Openers Alastair Cook and Keaton Jennings fell to successive deliveries, from different bowlers, the first two of debutant wicketkeeper Rishabh Pant's five catches.

Cook had just been dropped at first slip off Ishant Sharma when he edged behind two balls later, and then Jennings departed to one slanted across him by Jasprit Bumrah.

Ishant struck again when he had Ollie Pope caught down the leg-side, but it was the introduction of fourth seamer Pandya that sent England unexpectedly into terminal decline.

Third umpire

To the first delivery after drinks, Joe Root edged low to second slip – and trudged off with evident disappointment after the third umpire confirmed the ball carried.
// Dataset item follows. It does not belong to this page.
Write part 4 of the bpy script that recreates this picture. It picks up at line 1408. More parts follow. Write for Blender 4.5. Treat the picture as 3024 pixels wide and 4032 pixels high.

There was one success for Mohammed Shami, with Ben Stokes nicking the ball to KL Rahul at second slip again in the Durham all-rounder's first innings since being acquitted of affray on Tuesday.

Then Pandya took over.

He saw off Jonny Bairstow via another Rahul catch, and was on a hat-trick after Chris Woakes gloved a hook for a brilliant take by Pant, and Adil Rashid edged a drive.

He then had to wait four balls to pin Stuart Broad for a duck.

Only a leading-edge miscue just over the head of cover from top scorer Jos Buttler scrambled England past the follow-on mark, at the start of a last-wicket stand of 33 with James Anderson.

Tea had to wait until Buttler was last out, slogging Bumrah to deep mid-on, and India could set about batting England into evening oblivion.

Opening stand

They lost Rahul in the cause, on the attack against Stokes when he was bowled off his pads to end an opening stand of 60, and Shikhar Dhawan was stumped off a Rashid googly six short of his 50 as the tourists nonetheless extended their yawning advantage.

A rain-shortened morning session had been pretty manic too.

India lost their last four wickets for the addition of six runs, but Cook and Jennings gave England’s reply a start of misleading promise.

The edge of the bat was prominent throughout, even when Pant and Ravi Ashwin were taking India to 323 for six.

It was then that Broad (three for 72) had the left-hander edging an attempted drive on to his leg-stump, and it was no surprise that the India tail then quickly folded.

Ashwin had ridden his luck, but it ran out when Broad produced a memorable inswinger to flatten his middle-stump, and Anderson (three for 64) then dismissed numbers 10 and 11 in successive deliveries.

It felt like the preface to a spot of bother before lunch for England’s openers – but with a little good fortune on their side, as Shami and Bumrah were slightly wayward, all too briefly they defied expectations.